The EU’s green ambitions for reduction emissions from cars are likely to backfire because they are over-reliant on one technology, electric cars, said members of the EU Court of Auditors this week.

According to news reports, the auditors said the EU needs to rethink its policies on transport decarbonisation, citing 2026 as an important milestone for reviewing the CO2 for cars regulation.

As Euronews reported, the auditors warned “the EU’s industrial sovereignty is at risk if it sticks to a de facto 2035 ban on petrol and diesel cars without addressing its dependency on overseas suppliers for raw materials and batteries needed to produce electric vehicles.”

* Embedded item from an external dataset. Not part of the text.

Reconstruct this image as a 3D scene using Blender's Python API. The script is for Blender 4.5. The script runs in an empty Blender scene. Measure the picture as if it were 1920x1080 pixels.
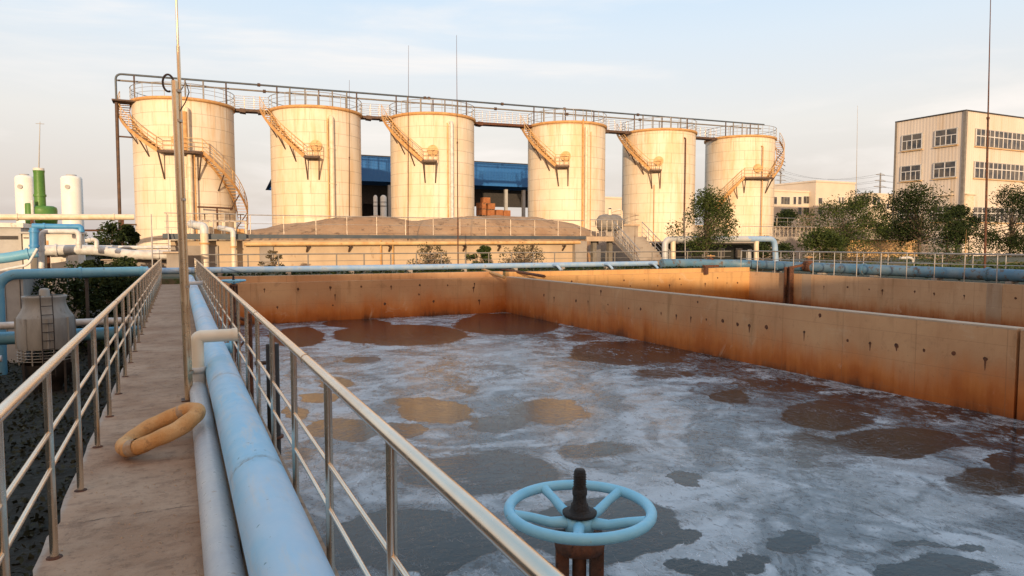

“The EU faces a conundrum, how to meet goals without harming industrial policy and hurting consumers,” said Court of Auditors member Annemie Turtelboom, according to EURACTIV.

This is in addition to the fact that EU car industry statistics show that Europeans continue to buy mostly petrol and hybrid cars, and that sales of battery electric vehicles have slowed. This underlines the importance of using a range of solutions – electrification, sustainable biofuels, e-fuels – to ensure a socially inclusive effort to de-fossilise transport.

“The EU does not hold all the cards when it comes to electrifying its car fleet: access to raw materials, the costs to be borne by its industry and its citizens, and a lack of infrastructure could mean it loses its bet,” Turtelboom said.